OXFORDSHIRE scientists have helped to pull the world's largest floating structure across 4,000 miles of ocean.

Experts at HR Wallingford created a simulation for hauling the floating gas station the size of four football pitches.

The simulators, not unlike a computer game, recreated the conditions expected to be faced when the massive structure was moved in real life.

The 488-metre Prelude station is a new Floating Liquefied Natural Gas Facility (FLGF) owned by oil and gas giant Shell.

Once in position it will take gas from a ‘field’ under the sea bed and turn it into liquid before ships come and take it to be sold as fuel for cars, or to heat cookers.

In June of this year the huge facility was in South Korea, where it had been built, awaiting the 4,000-mile move across Philippine Sea to Australia.

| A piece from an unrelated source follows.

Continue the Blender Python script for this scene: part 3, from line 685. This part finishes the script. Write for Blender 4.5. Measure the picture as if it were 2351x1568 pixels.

Four weeks later, and after months of training using Oxfordshire and Australian simulators, it arrived off the coast of Western Australia, where it is due to remain for 25 years.

Tow masters, tug masters and pilots spent a month in Fremantle, Australia, where HR Wallingford scientists ran six connected simulators recreating the move.

One of the pilots using those simulators was Captain Roy Lewisson, master of the Deep Orient.

Once the Prelude arrived in Australia, his crew were in charge of connecting Prelude to its 16 mooring lines, which will stop the facility floating away from its final position.

He said being able to visualise the journey before it took place was a bonus for crew, especially as it had never been done before ‘in oil and gas history.’

The latest use of the simulators comes just a month after HR Wallingford’s experts created a similar reproduction for the world's second largest container ship.

Prelude arrived at its home over a remote gas field 475 miles off the coast of Western Australia on Tuesday, July 25, after four weeks at sea.

The Indian Ocean-based gas station was pulled to its final position by 700 metre-long wires, weighing about 30 tonnes.

Three ships were dwarfed by their charge as they pulled the structure to its final destination.

A spokesman for HR Wallingford said: "The thing about Prelude is that it’s not really a ship. It’s a massive floating natural gas facility.

"Training using the navigation simulation has been carried out both at the UK Ship Simulation Centre in Wallingford, and then in February this year in Australia.

"We have been involved with this project for more than five years so far, and the company will continue to work with Shell on this project in the future, including training their staff, and developing the system."